Atoms in I/O lists

Raimo Niskanen raimo@REDACTED
Wed Dec 15 08:54:39 CET 2004


I do not have strong and hard objections, rather soft and swampy.

No, atoms cannot be unicode. Erlang's character map is ISO-8859-1.
Strings (lists) might have unicode characters one day, though,
since it would only mean relaxing the 0..255 range reqirement.

1) If we would allow atoms in I/O lists, why not then also floats and all
other basic types that have TYPE_to_list/1 BIFs. Internal rewrites might
be bigger than expected, e.g the flattening to a buffer has got two
passes - one to determine the size and one to write the data so
all TYPE_to_list/1 BIFSs would need internal associates a'la
TYPE_list_size/1. Plus the fact that all TYPE_to_list/1 functions 
create erlang lists, not byte buffers.

2) It is not only sending to a port that uses I/O lists. The I/O
functions in io.erl, io_lib.erl, etc uses a subset :-) of I/O lists,
without binaries, as allowed string for the format character ~s.
Would we have to allow atoms in such strings too?

3) A lot of application code out there probably mangles I/O lists
as they are known today. Such code would have to be rewritten.

So, I feel I did not present a particulary strange case against
allowing atoms in I/O lists.
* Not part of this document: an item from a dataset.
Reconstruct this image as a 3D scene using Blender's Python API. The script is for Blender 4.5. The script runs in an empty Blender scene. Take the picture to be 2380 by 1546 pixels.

Then it depends on how strong
the cusomer demands are...



jamesh@REDACTED (James Hague) writes:

> An I/O list is list where each element is an integer in the range 0-255, a
> binary, or another I/O list.  Several times now I've wished that atoms could
> be directly included in I/O lists rather than having to call atom_to_list
> first.  With atoms legal in I/O lists, you could imagine atom_to_list call
> quietly wrapped around each atom.  In addition to being simpler, this could
> result in less garbage being generated, assuming that I/O lists get parsed
> in the C runtime.
> 
> One reason I can think of for not allowing this is if atom names can be
> Unicode.  I don't know if Erlang supports this.  Are there other objections?